Raporun sonuç kısmında, “çevresel değerlerin korunması, sahip olunan toprak, hava ve su kaynaklarının korunmasına özen gösterilmesi, doğal kaynakların mümkün olduğu ölçüde korunmasının gerekliliği”ne vurgu yapılarak, şu tespitler ve eleştirilerde bulunuldu: “Termik santral ve kül depolama tesisi alanında, kısmen bozulmuş nitelikteki tarımsal bütünlüğün daha da bozulacağı, ÇED raporunda eksik olan, uzun dönemli çevresel ve sosyal sürdürülebilirliğin birlikte dikkate alınması gerektiği, flora ve fauna analizlerinin bilimsel çalışma ve yeterliliklere uygun olmadığı, proje alanının içinde kalan tarım ve orman arazisi için herhangi bir etki değerlendirmesi yapılmadığı. Bilirkişiler, ÇED raporunun meteorolojik verilerle ilgili bölümünün de hatalarla dolu olduğuna dikkat çekti. Bilirkişiler, raporu bu yönüyle de “hatalı, eksik ve bilimsellikten uzak” buldu.

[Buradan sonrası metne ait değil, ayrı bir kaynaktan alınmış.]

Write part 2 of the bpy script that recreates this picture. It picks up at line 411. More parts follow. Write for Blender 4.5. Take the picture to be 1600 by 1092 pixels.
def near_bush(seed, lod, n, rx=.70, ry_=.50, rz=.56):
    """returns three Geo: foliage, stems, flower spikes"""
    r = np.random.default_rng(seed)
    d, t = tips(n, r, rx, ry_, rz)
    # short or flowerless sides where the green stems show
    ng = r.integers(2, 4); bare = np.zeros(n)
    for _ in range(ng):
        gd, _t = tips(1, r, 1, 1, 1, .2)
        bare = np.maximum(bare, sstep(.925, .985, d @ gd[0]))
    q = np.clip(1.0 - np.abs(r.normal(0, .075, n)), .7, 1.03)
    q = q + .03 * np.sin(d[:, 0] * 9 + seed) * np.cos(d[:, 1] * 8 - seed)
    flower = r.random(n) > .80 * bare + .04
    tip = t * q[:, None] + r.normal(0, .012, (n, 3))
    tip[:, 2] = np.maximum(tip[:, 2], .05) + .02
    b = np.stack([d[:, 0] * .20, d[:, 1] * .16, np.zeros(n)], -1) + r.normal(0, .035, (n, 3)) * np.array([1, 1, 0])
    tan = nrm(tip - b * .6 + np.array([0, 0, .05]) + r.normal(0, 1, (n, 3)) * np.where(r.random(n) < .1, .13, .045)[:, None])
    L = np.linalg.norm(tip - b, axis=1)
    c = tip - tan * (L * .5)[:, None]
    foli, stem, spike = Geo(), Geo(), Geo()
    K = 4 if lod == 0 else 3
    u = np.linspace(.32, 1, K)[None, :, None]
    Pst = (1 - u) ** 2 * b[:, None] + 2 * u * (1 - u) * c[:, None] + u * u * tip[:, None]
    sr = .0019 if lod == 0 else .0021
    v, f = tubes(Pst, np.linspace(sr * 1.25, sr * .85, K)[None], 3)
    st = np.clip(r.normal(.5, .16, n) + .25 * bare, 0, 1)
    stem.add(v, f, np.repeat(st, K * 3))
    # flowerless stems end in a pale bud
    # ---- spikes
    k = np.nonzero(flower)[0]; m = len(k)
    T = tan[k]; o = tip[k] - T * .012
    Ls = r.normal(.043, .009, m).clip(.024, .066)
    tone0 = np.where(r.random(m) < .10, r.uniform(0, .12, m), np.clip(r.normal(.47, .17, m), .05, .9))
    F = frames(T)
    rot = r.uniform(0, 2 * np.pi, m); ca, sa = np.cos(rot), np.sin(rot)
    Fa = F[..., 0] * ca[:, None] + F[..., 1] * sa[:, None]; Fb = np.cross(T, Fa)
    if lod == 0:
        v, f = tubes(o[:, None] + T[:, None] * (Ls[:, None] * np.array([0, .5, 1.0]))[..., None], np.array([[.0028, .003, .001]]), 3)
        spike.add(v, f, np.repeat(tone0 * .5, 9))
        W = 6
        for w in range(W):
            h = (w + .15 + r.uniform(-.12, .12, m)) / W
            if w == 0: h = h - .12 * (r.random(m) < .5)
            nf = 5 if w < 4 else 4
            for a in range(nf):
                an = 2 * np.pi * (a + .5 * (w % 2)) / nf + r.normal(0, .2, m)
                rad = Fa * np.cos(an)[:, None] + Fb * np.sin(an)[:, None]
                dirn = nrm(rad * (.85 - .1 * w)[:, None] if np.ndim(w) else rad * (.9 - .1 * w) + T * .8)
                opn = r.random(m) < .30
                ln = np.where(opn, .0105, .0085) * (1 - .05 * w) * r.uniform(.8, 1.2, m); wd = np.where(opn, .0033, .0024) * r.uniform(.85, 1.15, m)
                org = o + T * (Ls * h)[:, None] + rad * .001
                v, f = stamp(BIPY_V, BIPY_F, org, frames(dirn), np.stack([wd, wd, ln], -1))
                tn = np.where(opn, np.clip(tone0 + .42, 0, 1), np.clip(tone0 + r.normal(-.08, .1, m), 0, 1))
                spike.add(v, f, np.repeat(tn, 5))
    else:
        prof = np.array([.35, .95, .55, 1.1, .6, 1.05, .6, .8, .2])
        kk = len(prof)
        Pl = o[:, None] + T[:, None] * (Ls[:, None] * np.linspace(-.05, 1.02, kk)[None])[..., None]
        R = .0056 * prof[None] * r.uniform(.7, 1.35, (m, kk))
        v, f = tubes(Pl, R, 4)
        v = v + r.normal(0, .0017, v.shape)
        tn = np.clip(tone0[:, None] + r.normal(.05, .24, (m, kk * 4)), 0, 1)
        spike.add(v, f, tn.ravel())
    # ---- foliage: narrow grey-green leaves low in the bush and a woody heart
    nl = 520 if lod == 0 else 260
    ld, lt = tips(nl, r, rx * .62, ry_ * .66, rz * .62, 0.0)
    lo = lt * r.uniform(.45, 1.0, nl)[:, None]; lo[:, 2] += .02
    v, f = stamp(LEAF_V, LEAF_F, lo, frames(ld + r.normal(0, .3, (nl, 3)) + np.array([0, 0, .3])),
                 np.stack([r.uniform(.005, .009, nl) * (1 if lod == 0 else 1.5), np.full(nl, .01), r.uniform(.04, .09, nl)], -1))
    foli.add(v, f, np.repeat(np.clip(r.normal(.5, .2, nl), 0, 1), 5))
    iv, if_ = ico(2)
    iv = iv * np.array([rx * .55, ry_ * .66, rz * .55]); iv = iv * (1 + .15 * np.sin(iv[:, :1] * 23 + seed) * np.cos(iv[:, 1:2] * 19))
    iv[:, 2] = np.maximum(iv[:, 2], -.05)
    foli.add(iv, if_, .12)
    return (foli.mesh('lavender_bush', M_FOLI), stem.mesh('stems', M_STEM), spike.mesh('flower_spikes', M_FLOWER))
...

Mevcut hayvan türlerinin projeden olumsuz etkilenmekle beraber “benzer özelliklere sahip farklı habitatlara gidecekleri” tespitinin de yer aldığı ÇED Raporu’nda; hayvanların “uygun habitatlara göç edeceği” varsayımı bilirkişiler tarafından “koruma biyolojisi, türlerin biyo-ekolojisi ve ekosistem ekolojisi hakkında en temel bilgilere dahi sahip olunmadığı” şeklinde eleştirildi.
TBB Çevre ve Kent Hukuku Komisyonu tarafından yapılan açıklamada;
“Eskişehirlilerin istemedikleri Alpu Termik Santrali’nde ısrarcı olmak, kimseye bir şey kazandırmayacaktır. ÇED Raporu ile ilgili önemli tespit ve eleştiriler içerir kapsamlı bilirkişi raporu da gözetilerek, 7 Şubat 2019 Perşembe gününe ertelenen ihalenin kesin bir şekilde iptal edilmesi, üstün kamu yararının bir gereğidir. Türkiye Barolar Birliği Çevre ve Kent Hukuku Komisyonu olarak, ülke enerji politikasının geleceğinin cehennemden çıkmış, fosil yakıtlara dayalı kirletici termik santrallerde değil başta güneş olmak üzere yenilenebilir enerji kaynaklarında olduğunu bir kez daha vurgulayarak, 7 Şubat 2019 Perşembe günü yapılması planlanan Alpu Termik Santrali ihalesinin iptal edilmesini talep ediyoruz” denildi.